I enjoyed your post on Clement Greenberg and kitsch. I think that you're especially right to point out how misguided Greenberg was to turn art into a class issue.

Greenberg has always struck me as one of those art critics who did a lot of senseless intellectual posturing. I have no idea why he attained such an exalted status in the art historical canon. Unfortunately, art history is filled with a lot of similarly unenlightened commentary. It's refreshing to read the point of view of an artist like you who actually seems to be looking and thinking rather than trying to impress with a lot of empty philosophizing! Bravo!
Megan

PS. One of the pieces I purchased from you just came back from the frame shop. Wow! It's stunning. The contribution of your art work to my own burgeoning collection has really helped put me back in touch with what I used to love so deeply about art. It's sort of sad, but that formal education that people like Greenberg are often so keen on for the "true" understanding of art actually had the reverse effect on me: I became preoccupied with what the putative authorities (like Greenberg) thought about art, rather than my own thoughts and feelings. I truly lost my own personal connection to art for a time. It's funny to me now how my own layman's view of art was so much more evolved than my view of art after two years of graduate-level study.

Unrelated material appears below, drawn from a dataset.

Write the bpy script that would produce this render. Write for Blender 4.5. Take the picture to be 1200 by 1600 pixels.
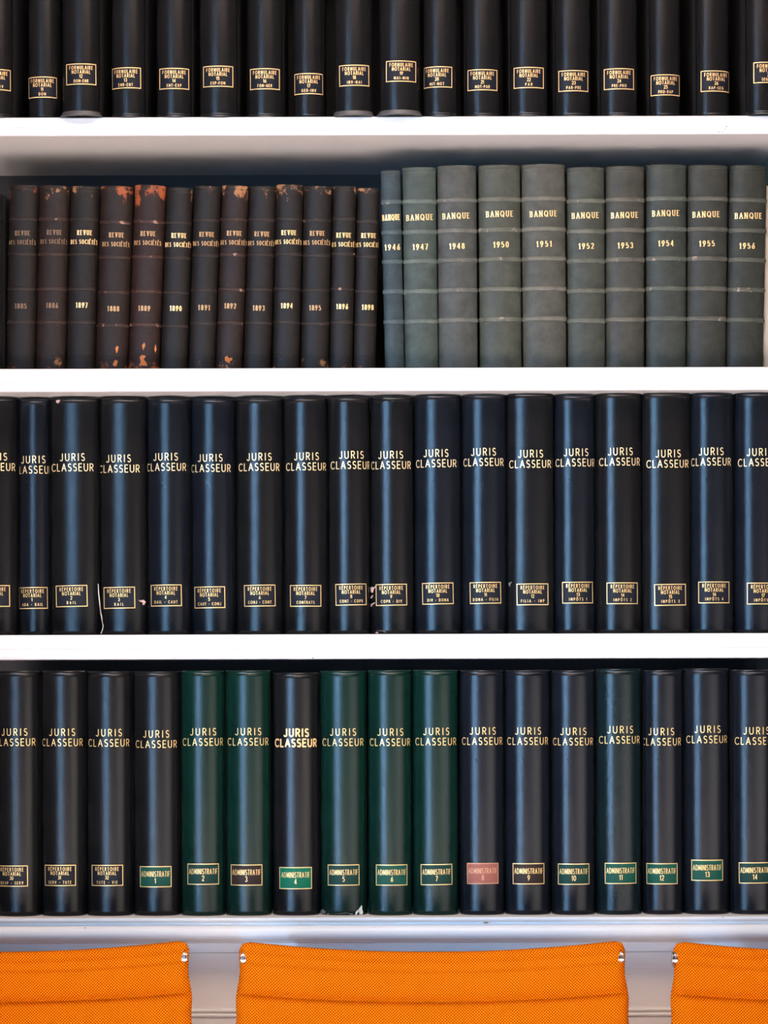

Nonetheless, it's important to read Greenberg, even if only to conclude that he was a misguided bore!

angela simione said...

megan,

oh girl... you have brought tears to my eyes.

i know that fight of reclaimation. it is such a lonely one. lonely until you beat it. and also to hold the "unpopular" opinion.

in school, i was one of two people who took issue with Greenberg (whom i started referring to as Captain Obvious - that whole "paint drips" thing. sheesh.) one of two. and our classmates didn't seem to really understand why we were upset. offended would be the better word. and the inability to understand why a "poor" person would feel insulted by his theories signaled my lack of Pedigree. i was without it. and so i had to fight pretty hard to be taken seriously. and, for a time, that fight led to a heavy disillusionment with Art. very much a struggle of faith, i'd say. questioning my own loves, the images and modes that felt right for me.

your comment today makes me feel especially grateful for that struggle. i have also returned to a previous outlook- one that is capable of tempering all the theories, all the criticism, all the politics. thank you so much, megan. for your words, your encouragement, and your support. thank you so much for this. :)

angela


(i'm so happy and lucky to have work in your collection. it is a tremendous honor.)